Algebraic Topology

Fact: If you have a dog which is completely covered in hair, then there is no way of combing that hair smoothly, so that there is no parting or bald spot. This is the so-called `hairy dog theorem'.
Fact: no matter how badly you make a sandwich out of two pieces of bread and a slice of ham, it is always possible to find a plane cutting the sandwich which bisects exactly each piece of bread and the slice of meat. This is the so-called `ham-sandwich theorem'.

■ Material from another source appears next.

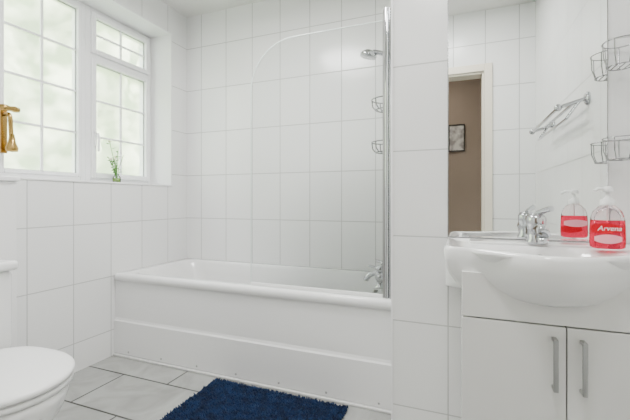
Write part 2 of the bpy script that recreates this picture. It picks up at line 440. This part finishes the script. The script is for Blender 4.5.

Fact: if you associate to each point of the Earth's surface the two numbers t and p given by temperature and air pressure at this point, then there is always at least one point which has the same values for t and p as its diametrically opposite one. This is the so-called `Borsuk-Ulam theorem'. These are all very deep geometric facts about the shapes of dogs, ham sandwiches and the Earth; they are especially deep as they are true for any shape or size of dog,
sandwich or planet, and they are all proved by a remarkably
successful set of mathematical ideas and methods that date from the early mid of last century. These ideas and ones like them constitute the subject Algebraic Topology. The basic idea of the subject is to find a formal way to translate geometric problems into an appropriate algebraic language. If this is done successfully, then the geometric problem is usually reduced to a fairly simple piece of algebra and can be solved by algebraic means. In this course we provide the technical tools (homology groups and cohomology groups of
topological spaces) and will discuss several geometric applications.
In particular we shall prove each of the facts above by
translating the underlying geometry into questions about integers, groups or vector spaces.

The (co)homological methods of algebraic topology have later been used in many other parts of mathematics, for example in algebraic geometry and group theory, and are now a standard tool in these subjects.Thus, the course will be of interest to a wide variety of master students.